Another fuel cell company is Enocell, which is targeting the growing market demand for both grid and off-grid energy supply. On the other hand, the Merismus micro-grid, from Each For All Productions, works with a smart meter to automatically manage grid and microgeneration energy usage. The end result is low energy bills through very little effort.

Meanwhile, the design of datacentre buildings is another area that could be made much greener. UK inventor Flint Engineering has created a building that absorbs energy from the sun in order to power the datacentre equipment inside.

Flint Engineering blends photovoltaic conversion and thermal collection to create a roofing and cladding material that absorbs the sun’s energy and heats your building. It’s a sort of heat sponge, which uses ammonia in vapour form to absorb energy from the sun. It could make your heating, cooling and hot water bills disappear too.

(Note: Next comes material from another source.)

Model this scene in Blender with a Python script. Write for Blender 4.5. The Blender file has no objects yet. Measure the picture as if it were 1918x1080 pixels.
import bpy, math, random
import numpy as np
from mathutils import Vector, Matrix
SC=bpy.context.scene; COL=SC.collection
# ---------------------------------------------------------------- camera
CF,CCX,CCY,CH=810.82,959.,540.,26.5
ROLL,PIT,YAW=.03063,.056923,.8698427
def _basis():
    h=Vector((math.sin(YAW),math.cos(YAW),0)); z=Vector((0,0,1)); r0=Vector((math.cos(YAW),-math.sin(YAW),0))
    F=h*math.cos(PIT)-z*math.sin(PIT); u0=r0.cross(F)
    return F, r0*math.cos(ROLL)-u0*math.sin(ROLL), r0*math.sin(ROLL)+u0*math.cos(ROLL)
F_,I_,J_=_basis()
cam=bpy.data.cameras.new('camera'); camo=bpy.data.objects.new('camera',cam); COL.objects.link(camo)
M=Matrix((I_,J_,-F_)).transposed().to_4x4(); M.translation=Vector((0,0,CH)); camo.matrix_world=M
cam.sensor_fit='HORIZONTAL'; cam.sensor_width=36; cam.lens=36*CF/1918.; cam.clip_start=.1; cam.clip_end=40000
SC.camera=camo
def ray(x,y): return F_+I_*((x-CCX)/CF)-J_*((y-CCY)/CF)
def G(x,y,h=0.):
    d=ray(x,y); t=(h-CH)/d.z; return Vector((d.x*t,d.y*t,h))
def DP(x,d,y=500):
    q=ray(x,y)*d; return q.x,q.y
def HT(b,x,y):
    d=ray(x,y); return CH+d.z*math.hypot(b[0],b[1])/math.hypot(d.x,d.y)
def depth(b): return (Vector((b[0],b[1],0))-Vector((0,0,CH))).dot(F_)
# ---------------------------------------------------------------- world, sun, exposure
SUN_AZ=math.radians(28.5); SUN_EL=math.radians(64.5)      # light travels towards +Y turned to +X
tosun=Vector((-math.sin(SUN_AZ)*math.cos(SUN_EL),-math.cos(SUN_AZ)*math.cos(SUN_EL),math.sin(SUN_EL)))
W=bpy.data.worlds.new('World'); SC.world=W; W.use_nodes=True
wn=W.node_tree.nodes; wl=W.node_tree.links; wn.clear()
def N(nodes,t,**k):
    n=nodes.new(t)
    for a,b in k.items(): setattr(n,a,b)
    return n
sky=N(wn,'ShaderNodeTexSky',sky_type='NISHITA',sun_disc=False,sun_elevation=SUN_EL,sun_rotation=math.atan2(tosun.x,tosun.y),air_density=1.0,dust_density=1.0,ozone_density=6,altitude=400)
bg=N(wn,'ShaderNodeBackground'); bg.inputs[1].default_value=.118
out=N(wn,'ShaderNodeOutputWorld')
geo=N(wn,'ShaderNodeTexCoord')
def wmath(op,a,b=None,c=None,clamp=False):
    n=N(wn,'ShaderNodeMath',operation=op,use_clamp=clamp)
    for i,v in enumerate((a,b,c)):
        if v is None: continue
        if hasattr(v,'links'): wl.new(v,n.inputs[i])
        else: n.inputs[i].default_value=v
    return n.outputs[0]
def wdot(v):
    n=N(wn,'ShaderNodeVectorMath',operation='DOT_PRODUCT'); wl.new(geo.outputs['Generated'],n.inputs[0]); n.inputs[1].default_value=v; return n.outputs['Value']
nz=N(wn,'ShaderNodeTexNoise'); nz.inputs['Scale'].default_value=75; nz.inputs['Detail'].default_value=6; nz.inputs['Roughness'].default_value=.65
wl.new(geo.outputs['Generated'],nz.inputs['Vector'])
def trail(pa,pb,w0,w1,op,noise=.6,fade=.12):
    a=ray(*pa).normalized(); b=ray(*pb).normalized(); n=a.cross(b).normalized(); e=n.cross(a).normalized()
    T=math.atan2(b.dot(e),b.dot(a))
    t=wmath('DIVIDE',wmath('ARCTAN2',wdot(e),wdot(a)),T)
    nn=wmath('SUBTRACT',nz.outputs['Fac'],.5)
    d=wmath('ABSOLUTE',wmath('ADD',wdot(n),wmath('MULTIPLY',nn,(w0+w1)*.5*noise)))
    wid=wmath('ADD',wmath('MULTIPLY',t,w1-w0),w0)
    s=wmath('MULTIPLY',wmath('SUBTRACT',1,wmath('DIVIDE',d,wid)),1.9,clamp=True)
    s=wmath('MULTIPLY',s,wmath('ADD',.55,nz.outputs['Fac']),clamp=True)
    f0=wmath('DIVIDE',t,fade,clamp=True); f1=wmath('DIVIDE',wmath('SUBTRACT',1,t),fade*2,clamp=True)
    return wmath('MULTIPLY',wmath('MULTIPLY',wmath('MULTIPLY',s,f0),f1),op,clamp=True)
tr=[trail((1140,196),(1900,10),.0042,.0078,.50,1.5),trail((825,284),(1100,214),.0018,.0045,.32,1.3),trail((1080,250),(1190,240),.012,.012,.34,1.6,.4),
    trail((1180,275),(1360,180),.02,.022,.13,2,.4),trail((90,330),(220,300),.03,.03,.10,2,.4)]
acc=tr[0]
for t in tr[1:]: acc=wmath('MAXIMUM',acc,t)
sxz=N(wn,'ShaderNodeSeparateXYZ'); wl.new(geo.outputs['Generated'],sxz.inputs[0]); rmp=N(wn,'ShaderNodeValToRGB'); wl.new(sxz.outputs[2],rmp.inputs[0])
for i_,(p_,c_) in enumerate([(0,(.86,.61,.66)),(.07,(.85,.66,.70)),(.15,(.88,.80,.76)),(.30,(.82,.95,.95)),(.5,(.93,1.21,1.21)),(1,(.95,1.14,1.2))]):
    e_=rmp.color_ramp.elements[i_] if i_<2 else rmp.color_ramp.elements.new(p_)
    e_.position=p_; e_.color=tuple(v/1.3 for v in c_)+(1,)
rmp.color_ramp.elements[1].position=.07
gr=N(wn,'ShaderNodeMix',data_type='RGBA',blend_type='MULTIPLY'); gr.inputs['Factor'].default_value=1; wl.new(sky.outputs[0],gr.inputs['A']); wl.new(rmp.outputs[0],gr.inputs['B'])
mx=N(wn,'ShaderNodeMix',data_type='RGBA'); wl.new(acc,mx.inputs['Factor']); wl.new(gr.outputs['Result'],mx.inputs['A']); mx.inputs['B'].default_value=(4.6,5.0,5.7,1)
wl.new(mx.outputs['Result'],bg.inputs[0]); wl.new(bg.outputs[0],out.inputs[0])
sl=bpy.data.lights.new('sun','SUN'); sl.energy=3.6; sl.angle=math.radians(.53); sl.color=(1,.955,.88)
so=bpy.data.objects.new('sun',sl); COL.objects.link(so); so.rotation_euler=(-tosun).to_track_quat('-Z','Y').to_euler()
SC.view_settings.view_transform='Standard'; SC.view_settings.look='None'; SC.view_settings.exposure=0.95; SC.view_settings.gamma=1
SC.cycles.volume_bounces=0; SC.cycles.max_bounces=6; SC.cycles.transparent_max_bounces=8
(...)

You know how some people prostrate themselves in front of the sun? Fullsun Photovoltaics is a bit like that. It wants every joule of energy from the sun’s 386 billion megawatts, aiming to capture it and convert it into electricity. It does this by using high concentrated photovoltaic (HCPV) technology in a lightweight solar module designed for utility and commercial/industrial rooftop markets.   

It’s not just the buildings, the efficiency of the IT infrastructure can also be improved. Magnets make any machine work better. Magnifye’s superconducting permanent magnets are 10 times stronger than their conventional cousins, and are both be small enough to fit into the palm of the hand and large enough to power a train or a cruise liner. With that sort of versatility they can get into a lot of places in the infrastructure and work their magic on servers and other units. This sounds a bit like those dodgy adverts you used to see in the Sunday papers – ‘revitalize your body with the healing power of magnets’, eh? We might need to keep an eye on this Magnifeye lot.

On a similar note, Moixa Technology aims to cut the peak load of demand on the national grid with a few insertions of its own. By putting millions of smart batteries into customer premises it says it can improve the energy efficiency of essential direct current (DC) devices such as lights and mobile phones.

We’ve already seen how direct current is going to make datacentres a lot cheaper to run, and storing energy at off-peak times Moixa’s technology cuts bills and improves energy security still further. But another, quite different, storage offering, comes from the PJH Partnership, which has created a solar power storage unit. Might be useful for those datacentres that have solar panels, or customers who want to store energy available at night and use it in the day - that’s if there ever comes a time when you get a cheaper rate for using power in off-peak times.

Renovagen has developed a transportable solar power system that can generate ten times more power than existing technologies. Designed for temporary or semi-permanent use in remote off-grid locations where self-sufficient power generation is essential. Meanwhile, Sunamp’s new high power heat batteries are super-compact but can store heat from conventional and non-conventional heat pumps and boilers. They can deliver heat quickly and with maximum energy efficiency as needed.

UK channel partners of these vendors will gain valuable experience in the early days of installation. That know-how will take them even further when the US adopts these technologies and customers start to look for trusted advisors with the rare expertise of installing these systems. There won’t be many of them about and the high demand will drive up the price they can command.